After they stopped hedge funds from cheating by buying mutual funds before they changed prices for the day, they started to have to think a little to make money.  Apparently, some of them have no idea how to trade whatsoever, since loosing money is a very bad thing, and at the very least you should be close to even at the worst.

It's tough to be consistently good in the markets, as their character goes through different cycles, depending on it's own rhythms and inputs from the government, investors, speculators and business, as well as weather and crop reports.  Strategies that work well in some environments do not in others. 

Currently, the stock market is still chopping, going up and down in fairly large price swings.  For investors, this type of price action does nothing, the average price is still there.  IMO, the market is headed for lower levels, the Indu's shouldn't be able to get much higher than 11750, with a downside target for 9500 still in effect.

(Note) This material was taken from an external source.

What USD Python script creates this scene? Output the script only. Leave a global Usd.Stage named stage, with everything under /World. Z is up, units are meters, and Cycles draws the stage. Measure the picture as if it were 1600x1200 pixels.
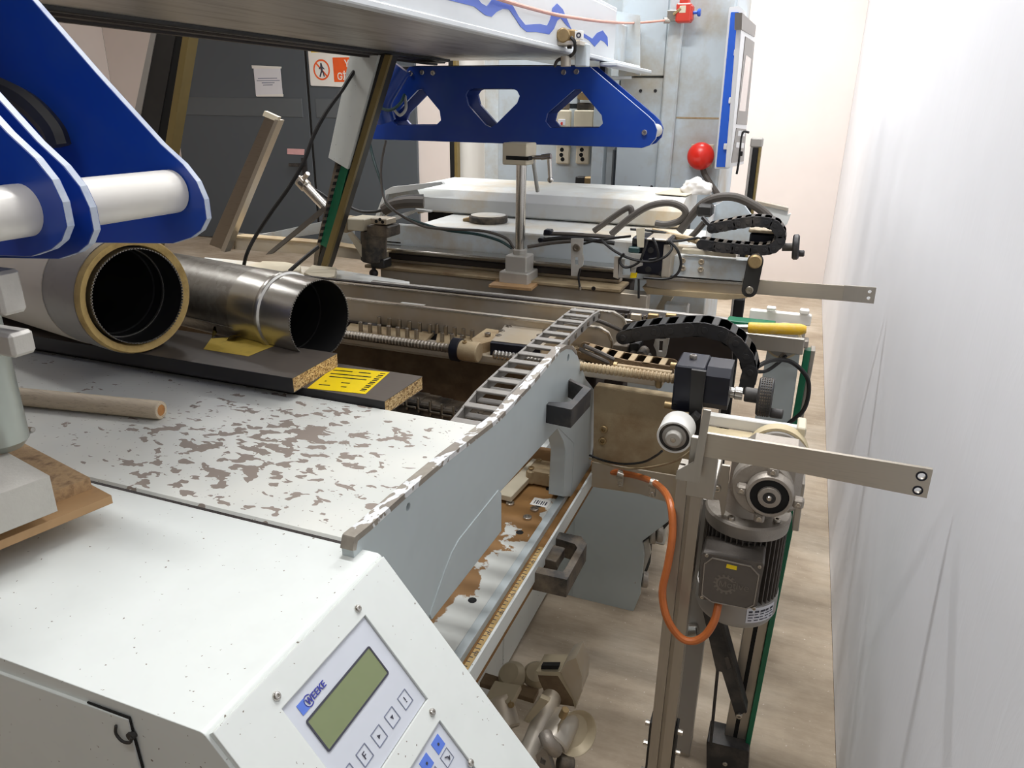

The market is in a consolidation pattern that has yet to resolve.  For day traders that doesn't matter, this market presents great opportunities for people who can watch charts all day.

Hedge funds can't be as nimble as a single trader, when they take a position, it's a big one, because of all the money they have. Their size helps them to control the market, but it also requires skill, since selling a lot at the same time can push the price down.  It isn't always easy to exit a large position in the market, and without some skill in that area, size can be a liability. Even when establishing a position, buying to much too soon can put the price up on yourself.  I would say that this particular market is not friendly to their abilities. I wonder how many of them are public, since their stocks would be ripe targets.